Diaspora communities can and are playing a role in Digital Diplomacy. In conflict situations, trade issues and other international relations activities. We put forward that they will become increasingly important in this area in the future.

Digital Diaspora In Conflict Situations
The Syria conflict underway is a prime example of the role and importance of diaspora communities on both sides. In America, Canada and the UK for example, there are Syrians and sympathisers who support and oppose the Assad government. These groups create and publish content across a number of social media channels, seeking to gain the support of citizens and the government of their host countries. In addition, some Syrians have acted as information coordinators, gathering intelligence to share with rebel groups in Syria or helping facilitate the exit of people who are threatened. Similar actions have taken place in Sudan (now and in the past), Israel and other countries.

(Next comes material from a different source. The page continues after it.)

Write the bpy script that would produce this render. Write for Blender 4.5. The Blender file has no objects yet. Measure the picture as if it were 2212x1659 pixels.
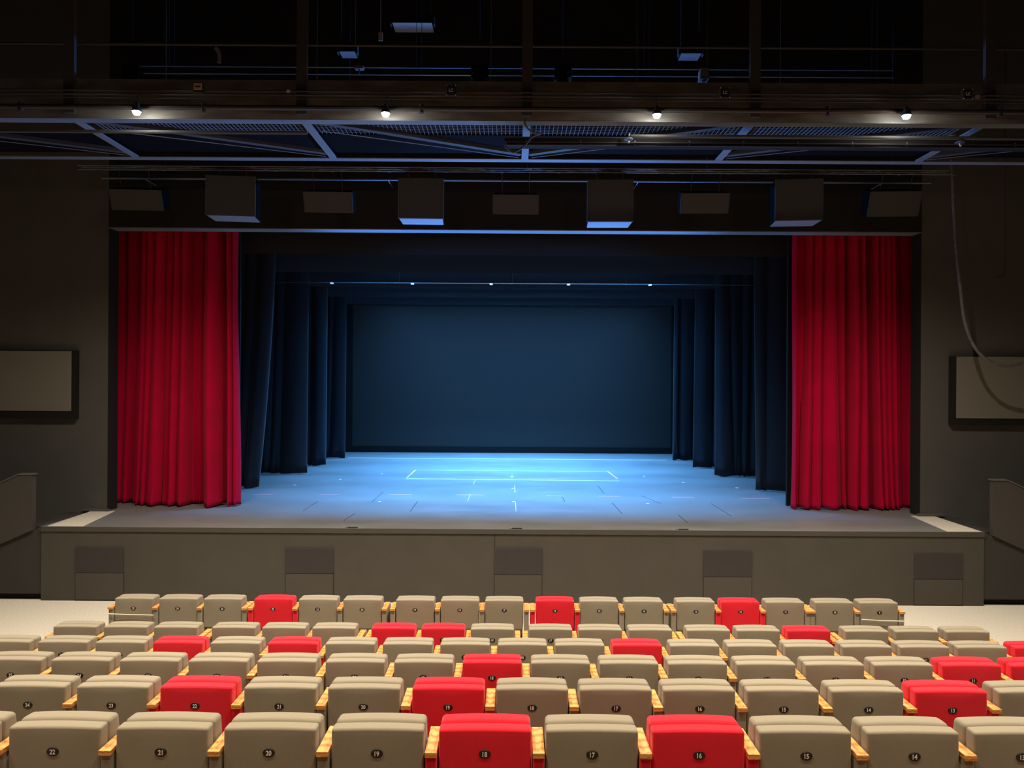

Natural Disaster Engagement
When a country such as Haiti is hit with a natural disaster, diaspora communities in Canada and the United States engaged online. Their objectives were to connect with local news media and citizens of their host country to keep awareness of the situation at the forefront to drive aid support. They also connect to groups at home in order to facilitate dialogue with aid organisations from their host country.

General Issues Awareness
In Canada and the United States for example, there are a number of Chinese diaspora who leverage social media and online tools to create awareness of issues of concern in China. These are around trade, human rights and the environment. They use these tools to connect with Canadian companies who may want to do business in China and also to help awareness for example with Canada’s department for International Trade. Similar actions are taking place in the United States. Increasingly, we are seeing evidence of diaspora communities in Canada and America coordinating their messaging on their views and lobbying agendas.

These are just some of the ways diaspora communities are engaging in digital diplomacy activities in their host countries. As our world is increasingly interconnected, it is likely that these communities will join together in neighbouring countries to better coordinate their messaging and activities.

What do you think? Do you agree? What would you add?